Your next question comes from the line of Ben Brownlow with Raymond James.

Ben Brownlow

Hi guys. Thanks for taking the question.

Just touching on Bridger with the annual guidance of $100 million, I just wondered if you could touch on given the weaker logistics demand, what leverage you're pulling just going into detail a little bit more on what leverage you're pulling to reach that $100 million EBITDA contribution guidance and how much of that is sustainable versus just flexing variable OpEx.

Julio Rios

Yeah. So the $100 million EBITDA guidance hasn’t been impacted by the commodity environment.

I had my sights set on a higher number for this year. We've got good contracts that are in place.

And the commodity price environment has sort of held us back in the last nine months from growing the business as dramatically as we've grown over the last five years. So when you look at the impact of the commodity price environment to Bridger, it's really impacted our ability to grow and do incremental projects for the last nine months.

However you see the uptick in commodity prices over the last four to six weeks and we're starting to get a lot of movement on some of the projects that we've been working on for the last nine months. So commodity price environment for Bridger’s business and how it impacts $100 million EBITDA guidance for Bridger is really -- the commodity price environment really just impacts our ability to grow the business beyond that $100 million.

That $100 million is not something that we feel, is something we would miss.

Ben Brownlow

I guess just ask from a different perspective.
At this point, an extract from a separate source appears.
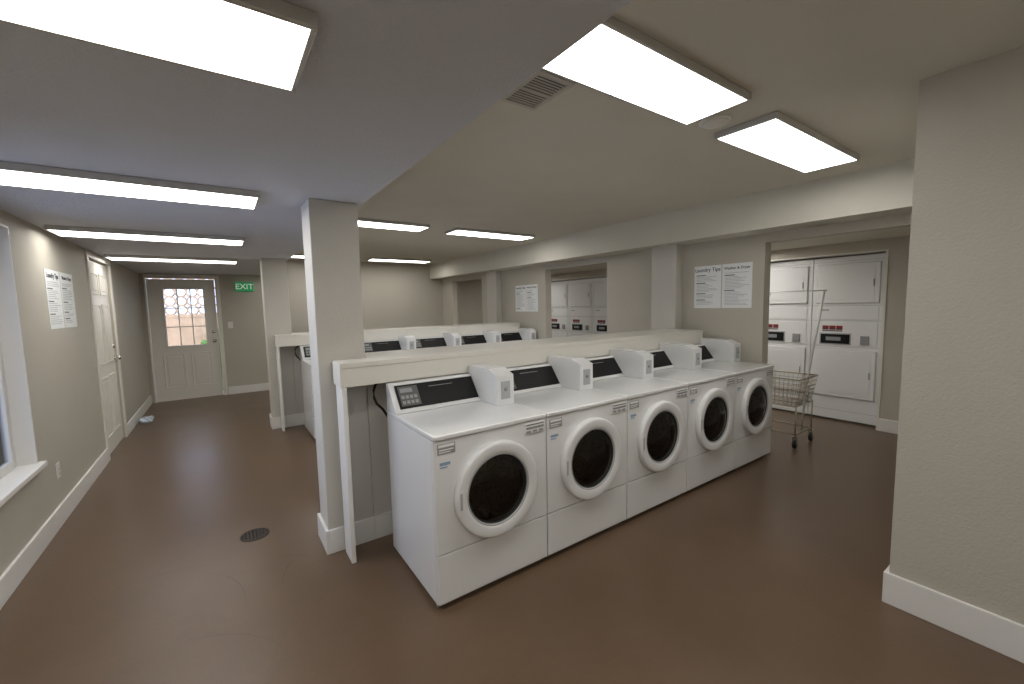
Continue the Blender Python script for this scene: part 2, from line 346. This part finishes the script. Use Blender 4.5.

I guess the $100 million in EBITDA, that you had originally kind of targeted, was that baking in the amount of crude that you are hauling currently?

Julio Rios

Yes. End of Q&A

Operator

Thank you ladies and gentlemen. That brings us to the end of today’s question and answer session.

I’ll now turn the call back to Steve Wambold for closing remarks.

Steve Wambold

Okay. Thank you everyone for your time and attention today.

We look forward to updating you after our fourth quarter and year end. Have a great summer.

Operator

This concludes today's conference call. You may now disconnect.